──────── AVAILABLE DATA

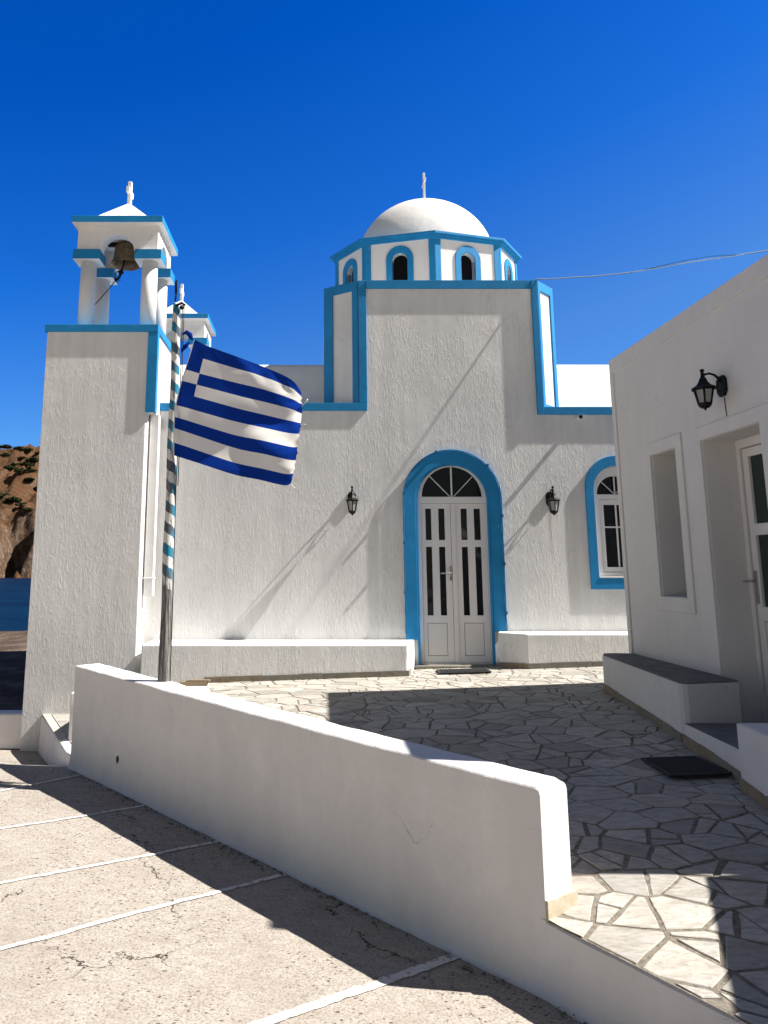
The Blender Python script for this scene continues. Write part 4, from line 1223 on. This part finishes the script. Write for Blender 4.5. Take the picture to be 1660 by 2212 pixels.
def hskirt(path, h, seed):
    o = skirting(path, h, M_tile, None, .012, .30, seed)
    o.parent = house; o.matrix_parent_inverse = (Matrix.Translation((3.445, 8.91, -.1)) @ Matrix.Rotation(.0208, 4, 'Z')).inverted()
hskirt([(3.085, 8.78), (2.945, 6.66), (2.965, 6.625), (2.99, 6.612)], .075, 8)
hskirt([(2.933, 6.59), (2.889, 5.585)], .085, 9)
hskirt([(2.827, 5.555), (2.80, 5.2), (2.78, 4.6), (2.776, 4.3)], .085, 10)
# white boundary wall with a rising top, at the near end of the house (just outside the frame)
mb = MB()
yp = [(4.255, 1.52), (3.2, 1.86), (1.0, 2.55), (-.5, 2.6)]
mb.prism([(-.5, -1.0), (4.255, -1.0)] + yp, 3.56, 3.86, YZ)
yw = mb.build("yard_wall", M_house, None, .02, 3); tag(yw, "white yard wall with a rising top running on from the near end of the house", "wall")

# ------------------------------------------------------------------ cables
pts = []
A = Vector((3.215, 10.975, 5.525))
CP = [(3.215, 10.975, 5.525), (3.657, 10.774, 5.473), (4.343, 10.46, 5.421), (5.05, 10.14, 5.443), (5.466, 9.951, 5.445), (5.965, 9.724, 5.455), (8.0, 8.8, 5.55), (10.5, 7.66, 5.85)]
for i in range(60):
    k = i / 59
    p = curve(CP, k); p.z += .008 * noise.noise((k * 22, 0, 0)); pts.append(p)
cb = empty("power_cable", A, "pale twisted power cable stretched from the church parapet to the right", "cable")
mb = MB(); mb.tube(pts, .0075, 6); mb.tube([(3.215, 10.975, 5.525), (3.19, 10.965, 5.42), (3.20, 10.968, 5.2)], .006, 5); mb.build("wire", M_cable, cb)
pts2 = [Vector((p.x, p.y, p.z + .045 * math.sin(math.pi * max(0, min(1, (i - 18) / 22.0))) - .005)) for i, p in enumerate(pts)]
mb = MB(); mb.tube(pts2, .0045, 6); mb.build("wire", M_strap, cb)
# light string clipped round the door arch
sc_ = empty("light_string", (1.2, 10.95, .35), "thin blue cable clipped round the outer edge of the arched door surround", "cable")
path = [(x, 10.962, z) for x, z in arch(DX - .002, .69, DZ + .02, .36, 30, .46)]
pp_ = []
for a, b in zip(path[:-1], path[1:]):
    a, b = Vector(a), Vector(b); n = max(1, int((b - a).length / .06)); pp_ += [a.lerp(b, i / n) for i in range(n)]
pp_ = [p + Vector((.006 * noise.noise((i * .5, 0, 0)), 0, .006 * noise.noise((i * .5, 5, 0)))) for i, p in enumerate(pp_)]
mb = MB(); mb.tube(pp_, .008, 6); mb.build("wire", M_strap, sc_)
mb = MB()
for i in range(4, len(pp_), 11):
    p = pp_[i]; mb = MB(); mb.box(p.x - .014, p.x + .014, 10.925, 10.975, p.z - .02, p.z + .02)
    mb.build("clip", M_strap, sc_, .003)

────────────────

### REQUIRED TASK
Restate the full listing verbatim and drop every picture.

### OUTPUT FOR THIS EXERCISE
The Blender Python script for this scene continues. Write part 4, from line 1223 on. This part finishes the script. Write for Blender 4.5. Take the picture to be 1660 by 2212 pixels.
def hskirt(path, h, seed):
    o = skirting(path, h, M_tile, None, .012, .30, seed)
    o.parent = house; o.matrix_parent_inverse = (Matrix.Translation((3.445, 8.91, -.1)) @ Matrix.Rotation(.0208, 4, 'Z')).inverted()
hskirt([(3.085, 8.78), (2.945, 6.66), (2.965, 6.625), (2.99, 6.612)], .075, 8)
hskirt([(2.933, 6.59), (2.889, 5.585)], .085, 9)
hskirt([(2.827, 5.555), (2.80, 5.2), (2.78, 4.6), (2.776, 4.3)], .085, 10)
# white boundary wall with a rising top, at the near end of the house (just outside the frame)
mb = MB()
yp = [(4.255, 1.52), (3.2, 1.86), (1.0, 2.55), (-.5, 2.6)]
mb.prism([(-.5, -1.0), (4.255, -1.0)] + yp, 3.56, 3.86, YZ)
yw = mb.build("yard_wall", M_house, None, .02, 3); tag(yw, "white yard wall with a rising top running on from the near end of the house", "wall")

# ------------------------------------------------------------------ cables
pts = []
A = Vector((3.215, 10.975, 5.525))
CP = [(3.215, 10.975, 5.525), (3.657, 10.774, 5.473), (4.343, 10.46, 5.421), (5.05, 10.14, 5.443), (5.466, 9.951, 5.445), (5.965, 9.724, 5.455), (8.0, 8.8, 5.55), (10.5, 7.66, 5.85)]
for i in range(60):
    k = i / 59
    p = curve(CP, k); p.z += .008 * noise.noise((k * 22, 0, 0)); pts.append(p)
cb = empty("power_cable", A, "pale twisted power cable stretched from the church parapet to the right", "cable")
mb = MB(); mb.tube(pts, .0075, 6); mb.tube([(3.215, 10.975, 5.525), (3.19, 10.965, 5.42), (3.20, 10.968, 5.2)], .006, 5); mb.build("wire", M_cable, cb)
pts2 = [Vector((p.x, p.y, p.z + .045 * math.sin(math.pi * max(0, min(1, (i - 18) / 22.0))) - .005)) for i, p in enumerate(pts)]
mb = MB(); mb.tube(pts2, .0045, 6); mb.build("wire", M_strap, cb)
# light string clipped round the door arch
sc_ = empty("light_string", (1.2, 10.95, .35), "thin blue cable clipped round the outer edge of the arched door surround", "cable")
path = [(x, 10.962, z) for x, z in arch(DX - .002, .69, DZ + .02, .36, 30, .46)]
pp_ = []
for a, b in zip(path[:-1], path[1:]):
    a, b = Vector(a), Vector(b); n = max(1, int((b - a).length / .06)); pp_ += [a.lerp(b, i / n) for i in range(n)]
pp_ = [p + Vector((.006 * noise.noise((i * .5, 0, 0)), 0, .006 * noise.noise((i * .5, 5, 0)))) for i, p in enumerate(pp_)]
mb = MB(); mb.tube(pp_, .008, 6); mb.build("wire", M_strap, sc_)
mb = MB()
for i in range(4, len(pp_), 11):
    p = pp_[i]; mb = MB(); mb.box(p.x - .014, p.x + .014, 10.925, 10.975, p.z - .02, p.z + .02)
    mb.build("clip", M_strap, sc_, .003)